Required work | Using the records provided below, locate and copy each line that contains the word "finishes".

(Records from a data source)

* Start *

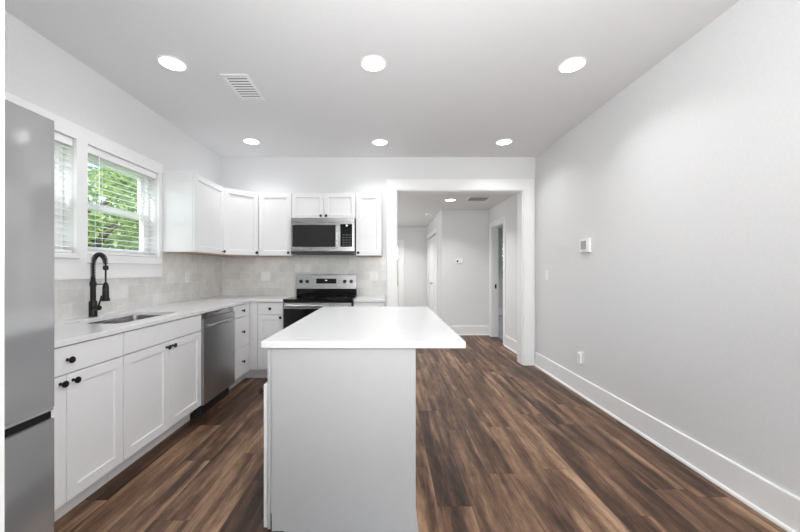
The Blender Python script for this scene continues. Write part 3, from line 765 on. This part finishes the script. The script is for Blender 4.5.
# range, front plane of body y=0 at Y 3.79
rg = thing('kitchen_range', 'freestanding electric range with black glass top and stainless control panel', 'stove', (-1.162, 3.815, 0))
W = 0.762
MB().box(0, W, 0, 0.625, 0.05, 0.895).build('body', RUBBER, rg, 0.002)
for x in (0.04, W-0.08):
    for y in (0.04, 0.54): MB().box(x, x+0.04, y, y+0.04, 0, 0.0499).build('foot', RUBBER, rg)
ct = MB().box(-0.004, W+0.004, -0.045, 0.50, 0.8955, 0.922).build('cooktop', BGLASS, rg, 0.005)
for (x, y, rr_) in ((0.19, 0.13, 0.10), (0.57, 0.13, 0.115), (0.19, 0.39, 0.075), (0.57, 0.39, 0.075)):
    bq = MB(); seg = 40
    A = [bq.bm.verts.new((x+rr_*math.cos(2*math.pi*q/seg), y+rr_*math.sin(2*math.pi*q/seg), 0.9225)) for q in range(seg)]
    Bq = [bq.bm.verts.new((x+(rr_-0.003)*math.cos(2*math.pi*q/seg), y+(rr_-0.003)*math.sin(2*math.pi*q/seg), 0.9225)) for q in range(seg)]
    for q in range(seg): bq.bm.faces.new((A[q], A[(q+1) % seg], Bq[(q+1) % seg], Bq[q]))
    bq.build('burner_ring', GREYPL, ct)
bg = MB().prism([(0.500, 0.923), (0.570, 0.923), (0.570, 1.178), (0.548, 1.184), (0.540, 1.178), (0.505, 1.015), (0.500, 1.01)], 0.0, W, 'x').build('backguard', BGLASS, rg, 0.002)
pn = MB().prism([(0.4995, 1.006), (0.5385, 1.180), (0.5465, 1.1862), (0.5705, 1.1862), (0.5705, 1.189), (0.544, 1.1885), (0.534, 1.183), (0.493, 1.008)], 0.0005, W-0.0005, 'x').build('control_panel', STEEL, rg, 0.001)
sl = math.atan2(0.041, 0.175)
def on_panel(x, z):   # point on the tilted panel face
    t = (z-1.008)/0.175; return (x, 0.493+0.041*t-0.001, z)
kp = MB().lathe([(0.023, 0.0), (0.023, -0.006), (0.019, -0.008), (0.017, -0.026), (0.014, -0.029), (0.0005, -0.0292)], 'y', seg=20)
kp.box(-0.003, 0.003, -0.033, -0.02, -0.017, 0.017)
kn0 = None
for x in (0.055, 0.135, W-0.150, W-0.068):
    if kn0 is None: kn0 = kp.build('control_knob', BLACK, pn, smooth=True); o = kn0
    else: o = kn0.copy(); COL.objects.link(o)
    o.location = on_panel(x, 1.098); o.rotation_euler = (-sl, 0, 0)
dp = MB().box(-0.128, 0.128, -0.004, 0.001, -0.032, 0.032).build('display', BGLASS, pn, 0.002); dp.location = on_panel(W/2-0.005, 1.104); dp.rotation_euler = (-sl, 0, 0)
MB().box(-0.014, 0.014, -0.0048, -0.0041, 0.006, 0.012).build('indicator_mark', DIGIT, dp)

od = MB().box(0.002, W-0.002, -0.040, -0.001, 0.225, 0.885).build('oven_door', BGLASS, rg, 0.004)
MB().box(0.006, W-0.006, -0.0435, -0.0405, 0.815, 0.880).build('door_trim', STEEL, od, 0.001)
b = MB(); b.tube([(0.03, -0.085, 0.848), (W-0.03, -0.085, 0.848)], 0.013, 14); b.box(0.05, 0.075, -0.085, -0.043, 0.84, 0.856); b.box(W-0.075, W-0.05, -0.085, -0.043, 0.84, 0.856)
b.build('handle', STEEL, od, smooth=True)
MB().box(0.12, W-0.12, -0.0412, -0.0402, 0.36, 0.70).build('oven_window', BGLASS, od)
MB().box(0.002, W-0.002, -0.038, -0.001, 0.06, 0.215).build('storage_drawer', STEEL, rg, 0.003)

# dishwasher (front faces +x)
dwh = thing('dishwasher', 'stainless steel dishwasher between sink cabinet and drawer bank', 'dishwasher', (FX, 2.831, 0), RZL)
W = 0.590
MB().box(0.006, W-0.006, 0.0, 0.58, 0.10, 0.86).build('body', RUBBER, dwh)
MB().box(0.012, W-0.012, -0.016, 0.0, 0.835, 0.874).build('control_strip', STEEL, dwh, 0.001)
b = MB()
b.box(0.004, W-0.004, -0.033, -0.001, 0.115, 0.745); b.box(0.004, W-0.004, -0.033, -0.001, 0.790, 0.832)
b.box(0.004, W-0.004, -0.018, -0.001, 0.7451, 0.7899); b.box(0.004, 0.07, -0.033, -0.0181, 0.7451, 0.7899); b.box(W-0.07, W-0.004, -0.033, -0.0181, 0.7451, 0.7899)
dd = b.build('door', DWSTEEL, dwh)
b = MB(); b.tube([(0.05, -0.050, 0.772), (W-0.05, -0.050, 0.772)], 0.009, 12)
b.box(0.05, 0.085, -0.050, -0.033, 0.762, 0.782); b.box(W-0.085, W-0.05, -0.050, -0.033, 0.762, 0.782)
b.build('handle', STEEL, dd, 0.002)
MB().box(0.006, W-0.006, 0.025, 0.05, 0.0, 0.0995).build('toe_kick', RUBBER, dwh)
for x in (0.06, W-0.11): MB().box(x, x+0.05, -0.012, 0.02, 0.8745, 0.8835).build('mounting_bracket', STEEL, dwh)
MB().lathe([(0.016, 0.0), (0.016, 0.02), (0.006, 0.021), (0.006, 0.0999)], 'z', (0.03, -0.0, 0), 12).build('levelling_foot', RUBBER, dwh, smooth=True)

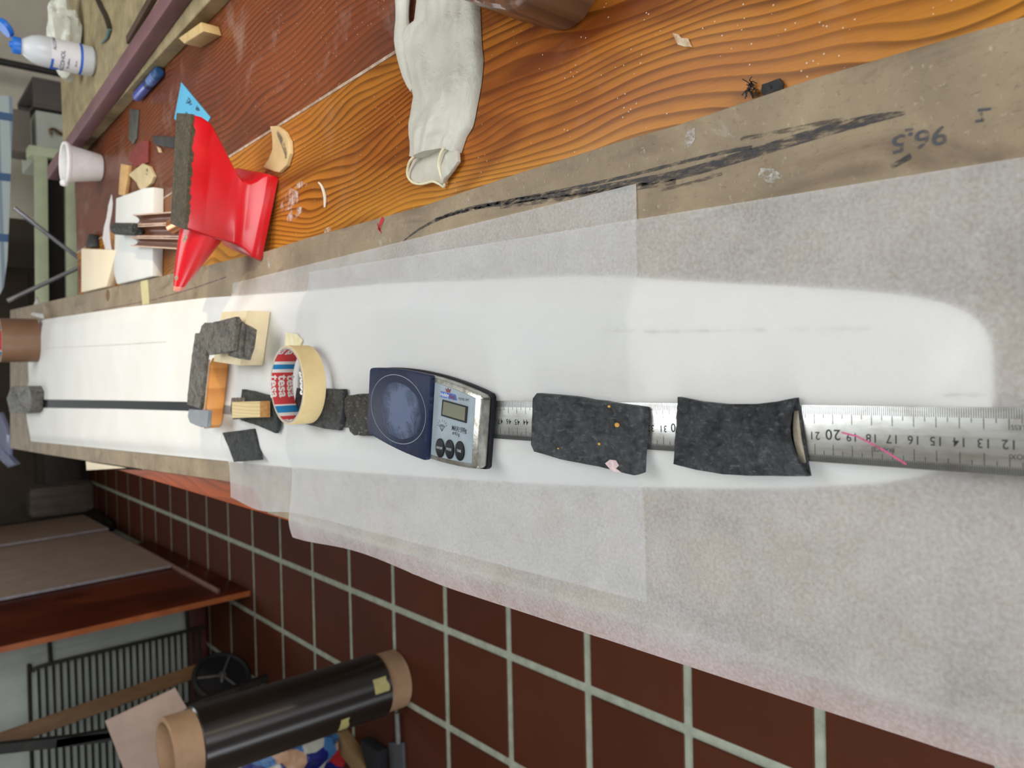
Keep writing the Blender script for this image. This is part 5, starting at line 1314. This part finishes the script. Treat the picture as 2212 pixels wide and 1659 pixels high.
obj('film_winding', lathe([(0.0935, 0.075), (0.099, 0.078), (0.099, HT-0.078), (0.0935, HT-0.075)], rcx, rcy, 72, True), film(), cr_)
def stick_tape(px, py, z, w, h, name='tape_tab'):
    d = ray(px, py); # nearest hit on the cylinder
    ox, oy = CAM[0]-rcx, CAM[1]-rcy; A_ = d[0]**2+d[1]**2; B_ = 2*(ox*d[0]+oy*d[1]); C_ = ox*ox+oy*oy-0.0996**2
    t_ = (-B_-math.sqrt(max(0, B_*B_-4*A_*C_)))/(2*A_); p = CAM+d*t_; th = math.atan2(p[1]-rcy, p[0]-rcx); V = []
    for i in range(7):
        q = th+(i/6-0.5)*w/0.0996
        V += [(rcx+0.0998*math.cos(q), rcy+0.0998*math.sin(q), p[2]-h/2-0.004*math.sin(i)), (rcx+0.0998*math.cos(q), rcy+0.0998*math.sin(q), p[2]+h/2)]
    obj(name, (V, [(2*i, 2*i+2, 2*i+3, 2*i+1) for i in range(6)]), mat('yellow_tape_tab', (186, 176, 118), (170, 160, 104), 20, 0.7), cr_)
stick_tape(824, 1480, 0, 0.045, 0.05); stick_tape(744, 1566, 0, 0.05, 0.03)

# pink card, bag, offcuts and dark tub around the roll
pk = [UY(a, b, 2.75) for a, b in ((228, 1561), (380, 1489), (404, 1530), (392, 1537), (420, 1600), (440, 1720), (290, 1720))]
n = len(pk)
cbx = [tuple(p) for p in pk]+[(p[0]+0.004, p[1]+0.006, p[2]) for p in pk]
obj('cardboard_sheet', (cbx, [tuple(range(n)), tuple(range(n, 2*n))[::-1]]+[(i, (i+1) % n, n+(i+1) % n, n+i) for i in range(n)]), mat('pink_card', (186, 164, 152), (172, 150, 140), 10, 0.8), label='pinkish cardboard sheet standing behind the film roll', cat='cardboard', smooth=False)
q = UY(655, 1660, 2.35)
bgx = thing('printed_bag', 'blue printed plastic bag on the floor behind the film roll', 'bag', (q[0], 2.45, 0.0))
def bag_mat():
    t = NT('printed_bag_film'); v = t.n('ShaderNodeTexVoronoi'); v.inputs['Scale'].default_value = 16; t.link(t.mapping(loc=(0.3, 0.1, 0)), v.inputs['Vector'])
    sx_ = t.n('ShaderNodeSeparateColor'); t.link(v.outputs['Color'], sx_.inputs[0])
    c = t.ramp(sx_.outputs[0], [(0.0, lin((24, 32, 110))), (0.42, lin((30, 40, 128))), (0.43, lin((66, 116, 168))), (0.62, lin((190, 150, 120))), (0.80, lin((180, 180, 170))), (0.92, lin((170, 40, 44)))], 'CONSTANT')
    t.bump(t.noise(12, 4), 0.6, 0.02); return t.done(c, 0.3)
obj('film', blob((q[0]-0.09, 2.60, max(0.12, q[2]*0.5+0.06)), (0.12, 0.07, max(0.12, q[2]*0.5+0.06)), 5.0), bag_mat(), bgx)
a, b = U(696, 1594, 0.08), U(768, 1690, 0.08)
obj('timber_offcut', bar(a+np.array([0, 0, -0.0595]), b+np.array([0, 0, -0.0595]), 0.07, 0.04, bev=0.002), mat('pale_offcut', (160, 132, 92), (146, 118, 80), 12, 0.7), label='pale timber offcut lying on the tiles by the film roll', cat='offcut')
tp_ = [U(a, b, 0.0)[:2] for a, b in ((800, 1588), (840, 1614), (840, 1730), (834, 1730))]
obj('black_case', prism([tuple(p) for p in tp_], 0.0005, 0.045, 0.006), mat('black_cloth', (20, 21, 26), (28, 29, 34), 30, 0.9), label='flat black case on the tiles beside the timber offcut', cat='case')
sg = thing('steel_bracket', 'grey steel bracket with a thin rod standing by the film roll foot', 'bracket', (*U(862, 1640, 0.0)[:2], 0.0))
obj('plate', prism([tuple(U(a, b, 0.0)[:2]) for a, b in ((845, 1602), (876, 1602), (880, 1690), (850, 1690))], 0.0005, 0.012, 0.002), mat('bracket_grey', (92, 94, 100), (80, 82, 88), 20, 0.5, 0.4), sg)
obj('rod', tube([U(857, 1540, 0.012), U(861, 1606, 0.012)], 0.008, 8), mat('bracket_rod', (120, 120, 116)), sg)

* End *

Full answer |
The Blender Python script for this scene continues. Write part 3, from line 765 on. This part finishes the script. The script is for Blender 4.5.
Keep writing the Blender script for this image. This is part 5, starting at line 1314. This part finishes the script. Treat the picture as 2212 pixels wide and 1659 pixels high.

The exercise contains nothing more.